- Task statement
Return exactly and only these lines: the first of the listing through the one containing "SC = bpy.context.scene; COL = SC.collection".
══════════
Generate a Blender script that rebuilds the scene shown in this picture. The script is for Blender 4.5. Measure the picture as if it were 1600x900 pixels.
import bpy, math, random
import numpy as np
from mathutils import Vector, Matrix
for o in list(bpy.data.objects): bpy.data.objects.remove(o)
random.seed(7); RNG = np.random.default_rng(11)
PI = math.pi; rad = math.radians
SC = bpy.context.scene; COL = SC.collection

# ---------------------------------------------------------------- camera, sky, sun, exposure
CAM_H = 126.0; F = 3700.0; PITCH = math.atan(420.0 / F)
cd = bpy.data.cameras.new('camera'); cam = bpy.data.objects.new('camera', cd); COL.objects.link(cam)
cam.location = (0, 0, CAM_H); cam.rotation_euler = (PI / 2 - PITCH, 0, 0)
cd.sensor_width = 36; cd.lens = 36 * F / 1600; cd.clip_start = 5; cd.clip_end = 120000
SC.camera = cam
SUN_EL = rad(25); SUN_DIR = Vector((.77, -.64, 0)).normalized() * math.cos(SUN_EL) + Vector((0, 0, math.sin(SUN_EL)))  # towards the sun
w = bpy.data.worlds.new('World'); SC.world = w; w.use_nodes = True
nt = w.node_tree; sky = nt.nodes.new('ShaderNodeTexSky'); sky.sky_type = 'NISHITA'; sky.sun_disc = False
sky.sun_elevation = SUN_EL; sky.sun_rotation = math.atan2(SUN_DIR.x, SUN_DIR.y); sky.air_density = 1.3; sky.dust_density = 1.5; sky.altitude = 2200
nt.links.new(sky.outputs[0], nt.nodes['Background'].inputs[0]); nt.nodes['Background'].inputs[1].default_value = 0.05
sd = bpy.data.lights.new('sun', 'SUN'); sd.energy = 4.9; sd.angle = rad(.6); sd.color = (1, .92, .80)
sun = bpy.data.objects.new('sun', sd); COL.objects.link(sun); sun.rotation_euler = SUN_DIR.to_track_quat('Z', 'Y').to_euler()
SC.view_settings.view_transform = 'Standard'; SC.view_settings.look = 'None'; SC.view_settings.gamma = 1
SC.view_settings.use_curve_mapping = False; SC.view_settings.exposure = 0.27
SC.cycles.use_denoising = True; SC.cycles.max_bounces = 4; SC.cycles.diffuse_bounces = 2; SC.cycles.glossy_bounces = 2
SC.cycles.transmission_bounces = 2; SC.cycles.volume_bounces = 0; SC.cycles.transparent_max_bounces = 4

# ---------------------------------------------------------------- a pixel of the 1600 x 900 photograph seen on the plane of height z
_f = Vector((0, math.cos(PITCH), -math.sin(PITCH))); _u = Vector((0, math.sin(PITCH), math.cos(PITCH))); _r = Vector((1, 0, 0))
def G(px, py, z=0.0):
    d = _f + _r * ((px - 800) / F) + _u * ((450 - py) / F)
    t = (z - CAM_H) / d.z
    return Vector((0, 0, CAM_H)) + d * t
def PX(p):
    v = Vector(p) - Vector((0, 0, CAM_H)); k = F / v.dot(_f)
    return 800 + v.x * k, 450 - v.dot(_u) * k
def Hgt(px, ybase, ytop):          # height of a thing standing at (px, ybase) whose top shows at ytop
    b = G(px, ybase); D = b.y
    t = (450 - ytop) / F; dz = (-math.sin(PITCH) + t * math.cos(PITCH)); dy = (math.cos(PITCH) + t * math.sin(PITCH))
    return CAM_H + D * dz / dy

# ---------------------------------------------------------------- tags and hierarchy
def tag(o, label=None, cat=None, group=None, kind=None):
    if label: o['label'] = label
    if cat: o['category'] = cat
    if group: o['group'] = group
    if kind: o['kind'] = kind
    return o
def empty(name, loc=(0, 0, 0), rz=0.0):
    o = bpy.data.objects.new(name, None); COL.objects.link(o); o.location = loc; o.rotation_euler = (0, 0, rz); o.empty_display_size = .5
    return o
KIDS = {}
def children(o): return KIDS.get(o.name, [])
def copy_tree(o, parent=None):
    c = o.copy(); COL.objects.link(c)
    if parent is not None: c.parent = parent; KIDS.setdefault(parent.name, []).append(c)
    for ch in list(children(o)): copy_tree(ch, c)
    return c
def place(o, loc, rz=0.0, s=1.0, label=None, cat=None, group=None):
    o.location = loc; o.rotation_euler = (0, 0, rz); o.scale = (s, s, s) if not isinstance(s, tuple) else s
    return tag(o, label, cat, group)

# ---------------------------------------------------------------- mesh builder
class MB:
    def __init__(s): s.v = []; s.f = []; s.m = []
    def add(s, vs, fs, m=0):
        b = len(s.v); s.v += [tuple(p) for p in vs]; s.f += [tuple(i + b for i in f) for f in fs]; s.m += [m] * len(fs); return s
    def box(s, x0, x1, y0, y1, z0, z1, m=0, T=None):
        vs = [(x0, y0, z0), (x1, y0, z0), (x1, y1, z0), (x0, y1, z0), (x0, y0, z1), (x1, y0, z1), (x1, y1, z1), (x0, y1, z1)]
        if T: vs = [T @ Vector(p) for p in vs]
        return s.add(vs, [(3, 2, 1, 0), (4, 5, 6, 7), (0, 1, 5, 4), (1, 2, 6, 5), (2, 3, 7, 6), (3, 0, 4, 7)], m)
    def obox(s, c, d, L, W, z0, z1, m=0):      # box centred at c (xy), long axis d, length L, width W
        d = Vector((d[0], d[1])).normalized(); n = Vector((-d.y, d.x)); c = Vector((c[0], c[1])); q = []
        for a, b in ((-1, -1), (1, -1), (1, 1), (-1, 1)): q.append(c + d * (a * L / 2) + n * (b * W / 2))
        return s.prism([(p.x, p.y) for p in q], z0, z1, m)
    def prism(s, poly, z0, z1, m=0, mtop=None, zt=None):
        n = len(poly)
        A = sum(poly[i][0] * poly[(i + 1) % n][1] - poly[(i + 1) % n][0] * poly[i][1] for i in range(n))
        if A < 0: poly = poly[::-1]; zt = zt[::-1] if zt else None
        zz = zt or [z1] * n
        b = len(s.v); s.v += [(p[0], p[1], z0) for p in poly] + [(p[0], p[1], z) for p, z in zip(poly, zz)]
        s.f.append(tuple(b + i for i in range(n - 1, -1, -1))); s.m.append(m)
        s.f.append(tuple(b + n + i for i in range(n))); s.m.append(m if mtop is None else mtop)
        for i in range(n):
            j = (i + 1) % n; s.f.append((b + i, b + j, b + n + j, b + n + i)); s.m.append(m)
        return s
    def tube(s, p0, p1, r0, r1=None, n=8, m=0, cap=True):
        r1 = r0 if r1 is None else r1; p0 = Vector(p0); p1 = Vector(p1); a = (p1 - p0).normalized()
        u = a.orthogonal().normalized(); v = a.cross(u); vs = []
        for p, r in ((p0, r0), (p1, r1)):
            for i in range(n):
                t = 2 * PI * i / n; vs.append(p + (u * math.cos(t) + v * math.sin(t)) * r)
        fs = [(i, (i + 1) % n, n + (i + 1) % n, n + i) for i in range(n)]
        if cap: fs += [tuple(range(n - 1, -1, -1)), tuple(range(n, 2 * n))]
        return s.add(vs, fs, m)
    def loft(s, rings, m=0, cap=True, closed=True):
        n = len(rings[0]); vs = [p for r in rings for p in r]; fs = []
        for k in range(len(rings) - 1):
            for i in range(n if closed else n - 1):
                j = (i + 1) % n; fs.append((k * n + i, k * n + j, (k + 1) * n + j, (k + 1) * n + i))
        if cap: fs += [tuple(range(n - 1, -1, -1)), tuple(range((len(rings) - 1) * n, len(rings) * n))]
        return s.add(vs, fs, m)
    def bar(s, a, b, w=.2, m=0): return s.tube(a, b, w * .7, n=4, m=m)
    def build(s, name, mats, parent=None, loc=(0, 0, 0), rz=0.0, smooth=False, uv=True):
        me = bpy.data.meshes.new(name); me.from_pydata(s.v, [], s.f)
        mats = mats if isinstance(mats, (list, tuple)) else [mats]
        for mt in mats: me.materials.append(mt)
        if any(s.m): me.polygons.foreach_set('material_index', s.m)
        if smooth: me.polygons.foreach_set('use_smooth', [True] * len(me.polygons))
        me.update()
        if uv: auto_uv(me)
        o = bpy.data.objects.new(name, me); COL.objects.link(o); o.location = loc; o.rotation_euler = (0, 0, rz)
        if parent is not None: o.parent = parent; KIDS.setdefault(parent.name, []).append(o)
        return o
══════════
- Correct answer
Generate a Blender script that rebuilds the scene shown in this picture. The script is for Blender 4.5. Measure the picture as if it were 1600x900 pixels.
import bpy, math, random
import numpy as np
from mathutils import Vector, Matrix
for o in list(bpy.data.objects): bpy.data.objects.remove(o)
random.seed(7); RNG = np.random.default_rng(11)
PI = math.pi; rad = math.radians
SC = bpy.context.scene; COL = SC.collection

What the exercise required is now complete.